───── Collected data
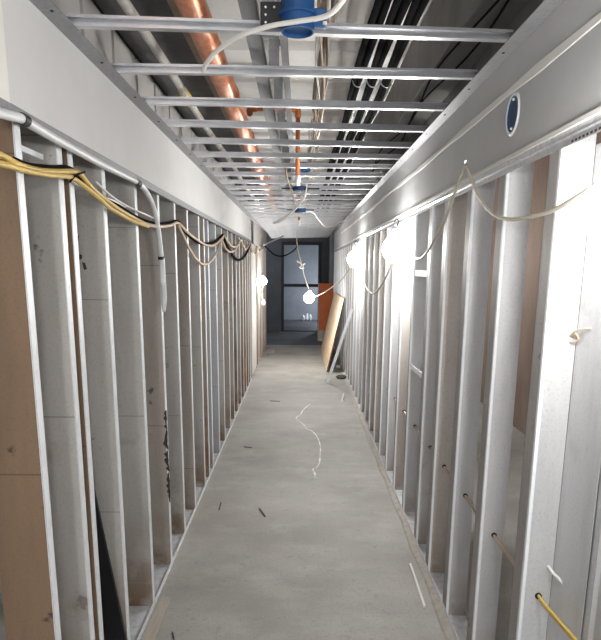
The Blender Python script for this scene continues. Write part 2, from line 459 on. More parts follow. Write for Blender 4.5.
for i, (y, k) in enumerate(zip(left_y, left_m)):
    o = c_stud(-1, 0.15, (M['web_' + k], M['galv_flange']), y, 2.385)
    extra = {1: ', left one of the close pair', 2: ', right one of the close pair', 4: ' beside a hanging conduit'}.get(i, '')
    tag(o, '%s steel stud from the camera in the left wall, %s' % (ordinal(i), words[k]), 'stud', 'steel studs of the left wall')
right_y = [1.768, 2.219, 2.642, 3.061, 3.414, 3.927, 4.36, 4.80, 5.22, 5.64, 6.06, 6.48, 6.90, 7.32, 7.74, 8.16, 8.58, 9.00, 9.42, 9.84, 10.26, 10.68, 11.10, 11.52, 11.94, 12.36, 12.78, 13.16]
right_y = [v * (1.0276 if v < 3.5 else 1.02) for v in right_y]
for i, y in enumerate(right_y):
    warm = i in (3, 6, 9, 10, 12, 16, 17, 20)
    hole = (0.80, 0.635) if i < 8 else None
    o = c_stud(1, 0.095, (M['web_right_warm' if warm else 'web_right'], M['flange_right']), y, 2.40, flange=0.085 if i < 5 else 0.05, hole=hole)
    bm = bmesh.new(); box(bm, -0.0012, 0.010, -0.0012, 0.014, 0, 2.40); bevel(bm, 0.0008, 1)
    mesh_obj('corner_bead', bm, M['galv_flange'], o)
    tag(o, '%s bright steel stud from the camera in the right wall' % ordinal(i), 'stud', 'steel studs of the right wall')
# far left wall piece: pale board end then a few rusty studs
bm = bmesh.new(); box(bm, -0.86, XL + 0.008, 9.15, 10.05, 0.05, 2.06); bevel(bm, 0.004, 1)
tag(mesh_obj('drywall_panel', bm, M['pale_board']), 'pale upright drywall board closing the left wall past the studs', 'panel')
for i, y in enumerate((10.25, 10.65, 11.05, 11.5, 11.95, 12.4, 12.85, 13.2)):
    o = c_stud(-1, 0.12, (M['web_rust' if i % 2 else 'web_tan'], M['galv_flange']), y, 2.40)
    tag(o, '%s rusty stud past the pale board at the far left' % ordinal(i), 'stud', 'rusty studs at the far left')

# marks on single webs, and the brown block
def smear(lab, Y, outline, name='tar_smear', m='debris'):
    bm = bmesh.new()
    vs = [bm.verts.new(p) for p in [ay(x, y, Y) for x, y in outline]]
    f = bm.faces.new(vs)
    r = bmesh.ops.extrude_face_region(bm, geom=[f])
    for v in [g for g in r['geom'] if isinstance(g, bmesh.types.BMVert)]: v.co.y += 0.0012
    return bm
def web_child(idx, bms, nm, m):
    root = [o for o in COL.objects if o.name.startswith('steel_stud')][idx]
    for bm in bms:
        o = mesh_obj(nm, bm, m, root)
        o.matrix_parent_inverse = Matrix.Translation(root.location).inverted()
rs = random.Random(11)
yy = left_y[5] - 0.0014
left, right = [], []
for k in range(34):
    t = k / 33; ypx = 410 + 92 * t
    wd = rs.uniform(1.0, 4.6) * (0.35 if 0.40 < t < 0.46 or 0.64 < t < 0.68 else 1.0) * (0.4 if k in (0, 33) else 1.0)
    x1 = 166.8 + 4.0 * t - rs.uniform(0.0, 0.8)
    left.append((x1 - wd, ypx + rs.uniform(-0.8, 0.8))); right.append((x1, ypx))
segs = [smear('', yy, right + left[::-1])]
web_child(5, segs, 'tar_smear', M['debris'])
yy = left_y[3] - 0.0014
web_child(3, [smear('', yy, o) for o in ([(77, 237), (79, 235), (78, 243), (76, 248), (75.5, 244)], [(79, 254), (82, 255), (82, 258), (80, 260), (78, 257)], [(82, 262), (85, 263), (87, 269), (84, 270)])], 'tar_smear', M['debris'])
p = [ay(x, y, left_y[5] - 0.002) for x, y in ((110, 178), (133, 190), (133, 209), (110, 202))]
bm = bmesh.new()
box(bm, p[0].x, p[1].x, left_y[5] - 0.022, left_y[5] - 0.001, 1.93, 2.06)
tag(mesh_obj('wood_block', bm, M['brown_wall']), 'brown wooden block up between the left studs behind the conduit bend', 'block')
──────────
What you have to do:
Transcribe exactly, with no pictures, the lines running from the first line of the material through the line holding "tag(o, '%s rusty".

Finished answer:
The Blender Python script for this scene continues. Write part 2, from line 459 on. More parts follow. Write for Blender 4.5.
for i, (y, k) in enumerate(zip(left_y, left_m)):
    o = c_stud(-1, 0.15, (M['web_' + k], M['galv_flange']), y, 2.385)
    extra = {1: ', left one of the close pair', 2: ', right one of the close pair', 4: ' beside a hanging conduit'}.get(i, '')
    tag(o, '%s steel stud from the camera in the left wall, %s' % (ordinal(i), words[k]), 'stud', 'steel studs of the left wall')
right_y = [1.768, 2.219, 2.642, 3.061, 3.414, 3.927, 4.36, 4.80, 5.22, 5.64, 6.06, 6.48, 6.90, 7.32, 7.74, 8.16, 8.58, 9.00, 9.42, 9.84, 10.26, 10.68, 11.10, 11.52, 11.94, 12.36, 12.78, 13.16]
right_y = [v * (1.0276 if v < 3.5 else 1.02) for v in right_y]
for i, y in enumerate(right_y):
    warm = i in (3, 6, 9, 10, 12, 16, 17, 20)
    hole = (0.80, 0.635) if i < 8 else None
    o = c_stud(1, 0.095, (M['web_right_warm' if warm else 'web_right'], M['flange_right']), y, 2.40, flange=0.085 if i < 5 else 0.05, hole=hole)
    bm = bmesh.new(); box(bm, -0.0012, 0.010, -0.0012, 0.014, 0, 2.40); bevel(bm, 0.0008, 1)
    mesh_obj('corner_bead', bm, M['galv_flange'], o)
    tag(o, '%s bright steel stud from the camera in the right wall' % ordinal(i), 'stud', 'steel studs of the right wall')
# far left wall piece: pale board end then a few rusty studs
bm = bmesh.new(); box(bm, -0.86, XL + 0.008, 9.15, 10.05, 0.05, 2.06); bevel(bm, 0.004, 1)
tag(mesh_obj('drywall_panel', bm, M['pale_board']), 'pale upright drywall board closing the left wall past the studs', 'panel')
for i, y in enumerate((10.25, 10.65, 11.05, 11.5, 11.95, 12.4, 12.85, 13.2)):
    o = c_stud(-1, 0.12, (M['web_rust' if i % 2 else 'web_tan'], M['galv_flange']), y, 2.40)
    tag(o, '%s rusty stud past the pale board at the far left' % ordinal(i), 'stud', 'rusty studs at the far left')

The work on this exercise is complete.